TASK PROMPT: Transcribe every line from the top down to the line with "self.mats = []", both ends included, but not the pictures.

(Stored dataset items)
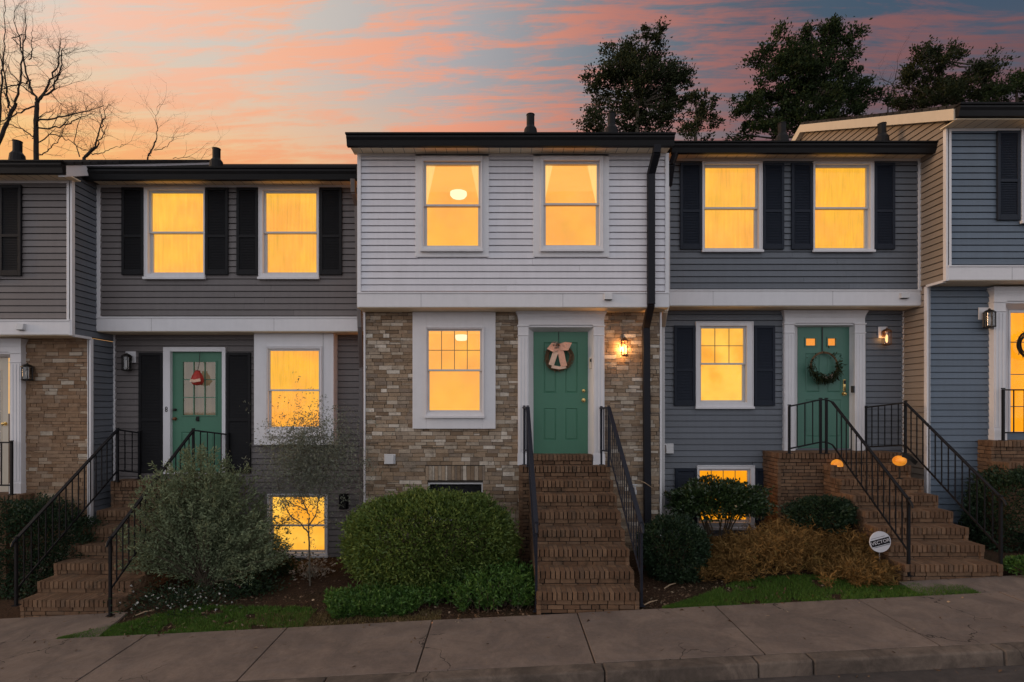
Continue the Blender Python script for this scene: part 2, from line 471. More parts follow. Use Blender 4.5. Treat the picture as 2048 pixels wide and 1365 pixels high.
class MB:
    """collects shapes for one mesh object"""
    def __init__(self):
        self.v, self.f, self.mi = [], [], []
        self.mats = []

    def slot(self, m):
        if m not in self.mats:
            self.mats.append(m)
        return self.mats.index(m)

    def face(self, pts, m=None):
        n = len(self.v)
        self.v += [tuple(p) for p in pts]
        self.f.append(tuple(range(n, n + len(pts))))
        self.mi.append(self.slot(m) if m else 0)

    def hull(self, v8, m=None):
        n = len(self.v)
        self.v += [tuple(p) for p in v8]
        for q in ((0, 3, 2, 1), (4, 5, 6, 7), (0, 1, 5, 4), (1, 2, 6, 5), (2, 3, 7, 6), (3, 0, 4, 7)):
            self.f.append(tuple(n + i for i in q))
            self.mi.append(self.slot(m) if m else 0)

    def box(self, a, b, m=None, jit=0.0):
        (x0, y0, z0), (x1, y1, z1) = a, b
        x0, x1 = min(x0, x1), max(x0, x1)
        y0, y1 = min(y0, y1), max(y0, y1)
        z0, z1 = min(z0, z1), max(z0, z1)
        pts = [(x0, y0, z0), (x1, y0, z0), (x1, y1, z0), (x0, y1, z0), (x0, y0, z1), (x1, y0, z1), (x1, y1, z1), (x0, y1, z1)]
        if jit:
            pts = [tuple(c + random.uniform(-jit, jit) for c in p) for p in pts]
        self.hull(pts, m)

    def bar(self, p, q, w, h=None, m=None):
        """rectangular bar from p to q"""
        p, q = Vector(p), Vector(q)
        h = h or w
        d = (q - p).normalized()
        up = Vector((0, 0, 1)) if abs(d.z) < .95 else Vector((0, 1, 0))
        s = d.cross(up).normalized() * w / 2
        t = s.cross(d).normalized() * h / 2
        self.hull([p - s - t, p + s - t, p + s + t, p - s + t, q - s - t, q + s - t, q + s + t, q - s + t], m)

    def tube(self, pts, radii, seg=8, m=None, cap=True):
        pts = [Vector(p) for p in pts]
        if not hasattr(radii, '__len__'):
            radii = [radii] * len(pts)
        n0 = len(self.v)
        ref = Vector((0, 0, 1))
        for i, p in enumerate(pts):
            d = (pts[min(i + 1, len(pts) - 1)] - pts[max(i - 1, 0)])
            if d.length < 1e-9:
                d = Vector((0, 0, 1))
            d.normalize()
            r = ref if abs(d.dot(ref)) < .93 else Vector((0, 1, 0))
            a = d.cross(r).normalized()
            b = d.cross(a)
            for k in range(seg):
                t = 2 * math.pi * k / seg
                self.v.append(tuple(p + (a * math.cos(t) + b * math.sin(t)) * radii[i]))
        for i in range(len(pts) - 1):
            for k in range(seg):
                k2 = (k + 1) % seg
                self.f.append((n0 + i * seg + k, n0 + i * seg + k2, n0 + (i + 1) * seg + k2, n0 + (i + 1) * seg + k))
                self.mi.append(self.slot(m) if m else 0)
        if cap:
            self.f.append(tuple(n0 + k for k in range(seg)))
            self.mi.append(self.slot(m) if m else 0)
            e0 = n0 + (len(pts) - 1) * seg
            self.f.append(tuple(e0 + k for k in reversed(range(seg))))
            self.mi.append(self.slot(m) if m else 0)

    def lathe(self, c, prof, seg=16, m=None):
        self.tube([(c[0], c[1], c[2] + z) for r, z in prof], [max(r, .0005) for r, z in prof], seg, m)

    def strip(self, prof, x0, x1, m=None):
        """extrude a closed (y,z) profile along x"""
        n = len(prof)
        n0 = len(self.v)
        self.v += [(x0, y, z) for y, z in prof] + [(x1, y, z) for y, z in prof]
        for i in range(n):
            j = (i + 1) % n
            self.f.append((n0 + i, n0 + j, n0 + n + j, n0 + n + i))
            self.mi.append(self.slot(m) if m else 0)
        self.f.append(tuple(n0 + i for i in reversed(range(n))))
        self.mi.append(self.slot(m) if m else 0)
        self.f.append(tuple(n0 + n + i for i in range(n)))
        self.mi.append(self.slot(m) if m else 0)

    def build(self, name, mat, parent=None, smooth=False, bevel=0.0, origin=None):
        me = bpy.data.meshes.new(name)
        verts = self.v
        loc = Vector((0, 0, 0))
        if parent is None and verts:
            a = np.array(verts)
            loc = Vector(((a[:, 0].min() + a[:, 0].max()) / 2, (a[:, 1].min() + a[:, 1].max()) / 2, a[:, 2].min()))
            verts = [tuple(r) for r in (a - np.array(loc))]
        me.from_pydata(verts, [], self.f)
        mats = self.mats if self.mats else [mat]
        for mm in mats:
            me.materials.append(M[mm] if isinstance(mm, str) else mm)
        if len(mats) > 1:
            me.polygons.foreach_set('material_index', self.mi)
        me.update()
        if smooth:
            me.polygons.foreach_set('use_smooth', [True] * len(me.polygons))
        o = bpy.data.objects.new(name, me)
        COL.objects.link(o)
        o.location = loc
        attach(o, parent)
        if bevel:
            b = o.modifiers.new('bevel', 'BEVEL')
            b.width = bevel
            b.segments = 2
            b.limit_method = 'ANGLE'
        return o


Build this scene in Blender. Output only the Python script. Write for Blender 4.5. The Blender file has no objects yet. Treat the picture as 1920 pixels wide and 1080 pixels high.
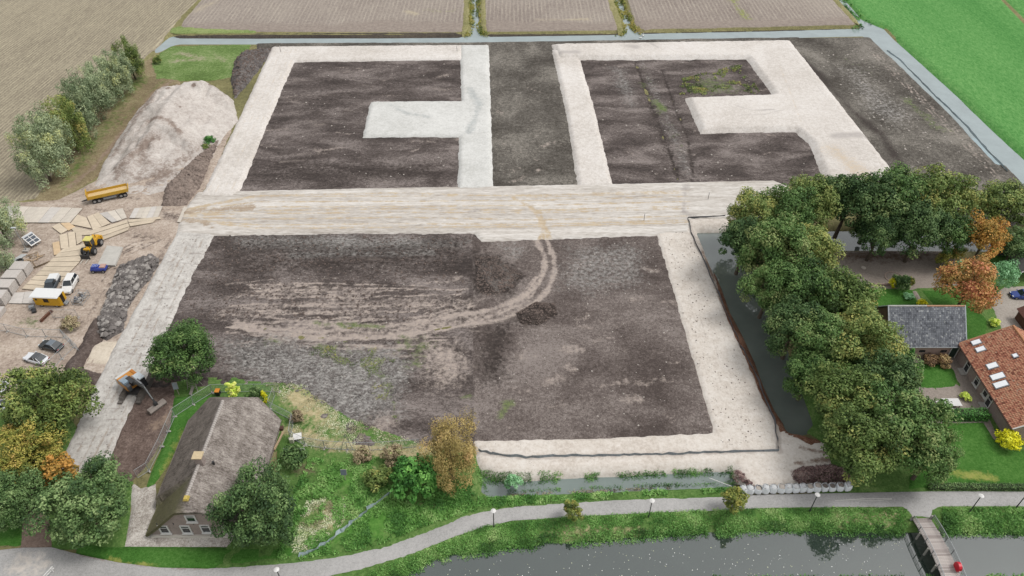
import bpy, bmesh, math, random
import numpy as np
from mathutils import Vector, Matrix
R = math.radians
random.seed(7); rng = np.random.default_rng(7)
scene = bpy.context.scene
C = scene.collection
# ------------------------------------------------------------------ camera, light
F = 1390.0; PITCH = math.atan(1220 / F); H = 92.0
cam = bpy.data.cameras.new('camera'); cam.sensor_width = 36; cam.lens = F / 1920 * 36
cam.clip_start = 1; cam.clip_end = 6000
camo = bpy.data.objects.new('camera', cam); C.objects.link(camo)
camo.location = (0, 0, H); camo.rotation_euler = (math.pi / 2 - PITCH, 0, 0)
scene.camera = camo
SUN_EL, SUN_AZ = 58.0, 85.0          # azimuth clockwise from +Y (the viewing direction)
w = bpy.data.worlds.new('World'); scene.world = w; w.use_nodes = True
wn = w.node_tree.nodes; wl = w.node_tree.links
bg = wn['Background']; bg.inputs['Strength'].default_value = 0.10
sky = wn.new('ShaderNodeTexSky'); sky.sky_type = 'NISHITA'; sky.sun_disc = False
sky.sun_elevation = R(SUN_EL); sky.sun_rotation = R(SUN_AZ)
sky.air_density = 1.0; sky.dust_density = 6.0; sky.ozone_density = 1.0
hs = wn.new('ShaderNodeHueSaturation'); hs.inputs['Saturation'].default_value = 0.22
wl.new(sky.outputs[0], hs.inputs['Color']); 
cloud = wn.new('ShaderNodeMix'); cloud.data_type = 'RGBA'; cloud.inputs[0].default_value = .55       # even overcast veil over the clear sky
cloud.inputs[7].default_value = (7.0, 7.1, 7.3, 1)
wl.new(hs.outputs[0], cloud.inputs[6]); wl.new(cloud.outputs[2], bg.inputs['Color'])
sl = bpy.data.lights.new('sun', 'SUN'); sl.energy = 1.25; sl.angle = R(18); sl.color = (1, .98, .955)
so = bpy.data.objects.new('sun', sl); C.objects.link(so)
sd_ = Vector((math.sin(R(SUN_AZ)) * math.cos(R(SUN_EL)), math.cos(R(SUN_AZ)) * math.cos(R(SUN_EL)), math.sin(R(SUN_EL))))
so.rotation_euler = sd_.to_track_quat('Z', 'Y').to_euler(); so.location = sd_ * 300
vs = scene.view_settings; vs.view_transform = 'Standard'; vs.look = 'None'; vs.exposure = 0.0; vs.gamma = 1
vs.use_curve_mapping = False
EXPOSURE = 0.52; vs.exposure = EXPOSURE

# ------------------------------------------------------------------ helpers
def P(u, v, z=0.0):
    xc = (u - 960) / F; yc = -(v - 540) / F
    dy = math.cos(PITCH) + yc * math.sin(PITCH); dz = -math.sin(PITCH) + yc * math.cos(PITCH)
    t = (z - H) / dz
    return (xc * t, dy * t, z)
def W(pts, z=0.0): return [P(u, v, z)[:2] for u, v in pts]
def ppm(u, v, z=0.0):
    x, y, _ = P(u, v, z)
    return F / (y * math.cos(PITCH) + (H - z) * math.sin(PITCH))
def S(h, k=1.35):
    c = [int(h[i:i + 2], 16) / 255 for i in (0, 2, 4)]
    c = [x / 12.92 if x <= .04045 else ((x + .055) / 1.055) ** 2.4 for x in c]
    return tuple(min(.92, x / k) for x in c) + (1,)

_T = np.random.default_rng(3).random((256, 256))
def vn(x, y, s, seed=0):
    x = np.asarray(x) / s + seed * 17.31; y = np.asarray(y) / s + seed * 5.77
    xi = np.floor(x).astype(int); yi = np.floor(y).astype(int)
    fx = x - xi; fy = y - yi
    fx = fx * fx * (3 - 2 * fx); fy = fy * fy * (3 - 2 * fy)
    a = _T[xi % 256, yi % 256]; b = _T[(xi + 1) % 256, yi % 256]
    c = _T[xi % 256, (yi + 1) % 256]; d = _T[(xi + 1) % 256, (yi + 1) % 256]
    return (a * (1 - fx) + b * fx) * (1 - fy) + (c * (1 - fx) + d * fx) * fy
def fbm(x, y, s, seed=0, o=3):
    r = 0; a = 1; t = 0
    for i in range(o):
        r = r + a * vn(x, y, s / 2 ** i, seed + i); t += a; a *= .55
    return r / t
def seg_dist(X, Y, pts, closed):
    D = np.full(X.shape, 1e9); n = len(pts)
    for i in range(n if closed else n - 1):
        ax, ay = pts[i]; bx, by = pts[(i + 1) % n]
        dx, dy = bx - ax, by - ay; L = dx * dx + dy * dy + 1e-12
        t = np.clip(((X - ax) * dx + (Y - ay) * dy) / L, 0, 1)
        D = np.minimum(D, (X - ax - t * dx) ** 2 + (Y - ay - t * dy) ** 2)
    return np.sqrt(D)
def inside(X, Y, pts):
    I = np.zeros(X.shape, bool); n = len(pts)
    for i in range(n):
        ax, ay = pts[i]; bx, by = pts[(i + 1) % n]
        c = ((ay > Y) != (by > Y))
        with np.errstate(divide='ignore', invalid='ignore'):
            I ^= c & (X < (bx - ax) * (Y - ay) / (by - ay + 1e-30) + ax)
    return I
def psd(X, Y, pts):
    d = seg_dist(X, Y, pts, True)
    return np.where(inside(X, Y, pts), d, -d)

def mesh_np(name, V, Q, tris=None):
    me = bpy.data.meshes.new(name)
    V = np.asarray(V, np.float32); Q = np.asarray(Q, np.int32)
    k = Q.shape[1]
    me.vertices.add(len(V)); me.vertices.foreach_set('co', V.ravel())
    me.loops.add(Q.size); me.loops.foreach_set('vertex_index', Q.ravel())
    me.polygons.add(len(Q)); me.polygons.foreach_set('loop_start', np.arange(0, Q.size, k, dtype=np.int32))
    me.update(calc_edges=True); me.validate()
    return me
def link(name, me, mat=None, parent=None, smooth=False, **kw):
    o = bpy.data.objects.new(name, me); C.objects.link(o)
    if mat is not None and me is not None and not me.materials: me.materials.append(mat)
    if parent is not None: o.parent = parent
    if smooth: me.polygons.foreach_set('use_smooth', np.ones(len(me.polygons), bool))
    for k, v in kw.items(): o[k] = v
    return o
def thing(name, label, cat, loc=(0, 0, 0), rz=0, group=None):
    o = bpy.data.objects.new(name, None); C.objects.link(o)
    o.location = loc; o.rotation_euler = (0, 0, rz); o.empty_display_size = .3
    o['label'] = label; o['category'] = cat
    if group: o['group'] = group
    return o
def tag(o, label=None, cat=None, group=None, kind=None):
    for k, v in (('label', label), ('category', cat), ('group', group), ('kind', kind)):
        if v: o[k] = v
    return o
def dup(root, loc, rz=None, label=None, scale=None, swap=None):
    r = root.copy(); C.objects.link(r); r.location = loc
    if rz is not None: r.rotation_euler = (0, 0, rz)
    if label: r['label'] = label
    if scale is not None: r.scale = scale if hasattr(scale, '__len__') else (scale,) * 3
    for ch in list(root.children):
        c = ch.copy(); C.objects.link(c); c.parent = r
        for g in ch.children:
            d = g.copy(); C.objects.link(d); d.parent = c
    return r

class MB:
    def __init__(s): s.v = []; s.f = []; s.M = None
    def _add(s, vs, fs):
        n = len(s.v)
        if s.M is not None: vs = [tuple(s.M @ Vector(p)) for p in vs]
        s.v += [tuple(p) for p in vs]; s.f += [tuple(i + n for i in f) for f in fs]; return s
    def box(s, c, d, rz=0, tx=1, ty=1, rx=0, ry=0):       # tx, ty: taper of the top
        h = [x / 2 for x in d]
        vs = [(-h[0], -h[1], -h[2]), (h[0], -h[1], -h[2]), (h[0], h[1], -h[2]), (-h[0], h[1], -h[2]),
              (-h[0] * tx, -h[1] * ty, h[2]), (h[0] * tx, -h[1] * ty, h[2]), (h[0] * tx, h[1] * ty, h[2]), (-h[0] * tx, h[1] * ty, h[2])]
        if rz or rx or ry:
            m = Matrix.Rotation(rz, 3, 'Z') @ Matrix.Rotation(ry, 3, 'Y') @ Matrix.Rotation(rx, 3, 'X'); vs = [m @ Vector(p) for p in vs]
        vs = [(p[0] + c[0], p[1] + c[1], p[2] + c[2]) for p in vs]
        return s._add(vs, [(3, 2, 1, 0), (4, 5, 6, 7), (0, 1, 5, 4), (1, 2, 6, 5), (2, 3, 7, 6), (3, 0, 4, 7)])
    def cyl(s, a, b, r, r2=None, n=10, cap=True):
        a = Vector(a); b = Vector(b); r2 = r if r2 is None else r2
        d = (b - a).normalized(); u = d.orthogonal().normalized(); w_ = d.cross(u)
        vs = []
        for p, q in ((a, r), (b, r2)):
            for i in range(n):
                t = 2 * math.pi * i / n; vs.append(p + u * math.cos(t) * q + w_ * math.sin(t) * q)
        fs = [(i, (i + 1) % n, n + (i + 1) % n, n + i) for i in range(n)]
        if cap: fs += [tuple(range(n - 1, -1, -1)), tuple(range(n, 2 * n))]
        return s._add(vs, fs)
    def tube(s, pts, r, n=6):
        for i in range(len(pts) - 1): s.cyl(pts[i], pts[i + 1], r if not hasattr(r, '__len__') else r[i], None if not hasattr(r, '__len__') else r[i + 1], n)
        return s
    def loft(s, rings, cap=True, close=True):
        n = len(rings[0]); vs = [p for r_ in rings for p in r_]; fs = []
        for k in range(len(rings) - 1):
            for i in range(n if close else n - 1):
                j = (i + 1) % n; fs.append((k * n + i, k * n + j, (k + 1) * n + j, (k + 1) * n + i))
        if cap: fs += [tuple(range(n - 1, -1, -1)), tuple(range((len(rings) - 1) * n, len(rings) * n))]
        return s._add(vs, fs)
    def prism(s, pts, z0, z1):
        return s.loft([[(x, y, z0) for x, y in pts], [(x, y, z1) for x, y in pts]])
    def slab(s, quad, t):                                   # a planar polygon thickened by t below its face
        q = [Vector(p) for p in quad]; n = (q[1] - q[0]).cross(q[-1] - q[0]).normalized()
        return s.loft([[p - n * t for p in q], q])
    def face(s, pts): return s._add(pts, [tuple(range(len(pts)))])
    def sphere(s, c, r, n=10, m=6, sz=1):
        rings = []
        for k in range(m + 1):
            t = math.pi * k / m; t = min(max(t, .08), math.pi - .08)
            rings.append([(c[0] + r * math.sin(t) * math.cos(2 * math.pi * i / n), c[1] + r * math.sin(t) * math.sin(2 * math.pi * i / n), c[2] - r * sz * math.cos(t)) for i in range(n)])
        return s.loft(rings)
    def mesh(s, name):
        me = bpy.data.meshes.new(name); me.from_pydata(s.v, [], s.f); me.update(); return me
    def build(s, name, mat, parent=None, smooth=False, bevel=0, **kw):
        me = s.mesh(name)
        b = bmesh.new(); b.from_mesh(me)
        if bevel: bmesh.ops.bevel(b, geom=list(b.edges), offset=bevel, segments=1, affect='EDGES', clamp_overlap=True)
        bmesh.ops.recalc_face_normals(b, faces=b.faces); b.to_mesh(me); b.free()
        return link(name, me, mat, parent, smooth, **kw)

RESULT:
Continue the Blender Python script for this scene: part 2, from line 471. More parts follow. Use Blender 4.5. Treat the picture as 2048 pixels wide and 1365 pixels high.
class MB:
    """collects shapes for one mesh object"""
    def __init__(self):
        self.v, self.f, self.mi = [], [], []
        self.mats = []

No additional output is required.